ZEISS has chosen to pilot a new social business approach in rural India to find sustainable answers to the vision challenge. India because ZEISS has a strong organization in this rapidly developing economy and about 300 million people there would need visual correction but have no access to any vision or eye care. “Two things were clear to us when we at ZEISS started to think about solutions to this world problem”, said Daniel Sims, general manager of ZEISS India. “Firstly, we need to make it a business model.” A business model enabling people to earn their living with providing poor people with good-enough spectacles. “That would be the main driver for significant growth of the initiative, because some hundreds entrepreneurs in the end would be motivated to engage and make it a success”, said Sims. This solution can be sustainable, it is not depending on charity.” To bring better vision to some hundreds of millions is nothing a single company can do. So, secondly, we need an initiative which ignites kind of pyramid selling – the project feeding its own growth.” In addition to the business model a strong partnership with NGOs, government and other firms can give the initiative the crucial boost.

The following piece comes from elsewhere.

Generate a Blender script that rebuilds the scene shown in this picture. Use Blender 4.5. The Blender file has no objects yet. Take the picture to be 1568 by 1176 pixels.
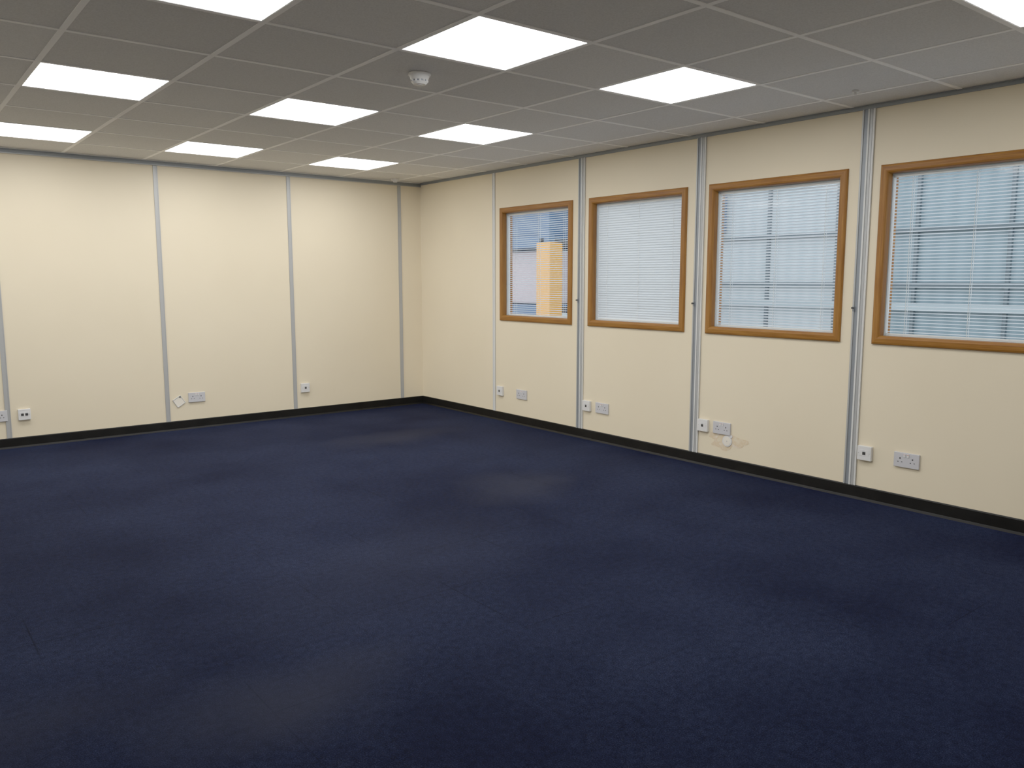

“We have conducted field studies and talked with hundreds of people in rural India”, says Nitin Sisodia, founder of Bangalore-based Sohum Innovation Lab, ZEISS’s project partner in India. “Lot of them say, they’d have to go to the next city, spend one or two days on travel, more than 15 dollars for tickets, plus costs for vision test and a pair of glasses. That’s far more than they can afford for a pair of spectacles, so they live with impaired vision.”
Marc Wawerla, COO of ZEISS Vision Care and Aloka project sponsor, adds, “our question was how to bring vision care to those people, how to make glasses available and affordable in rural, unserved areas – not as charity but as a sustainable social business which addresses the root cause: lack of vision care infrastructure and eye care professionals.”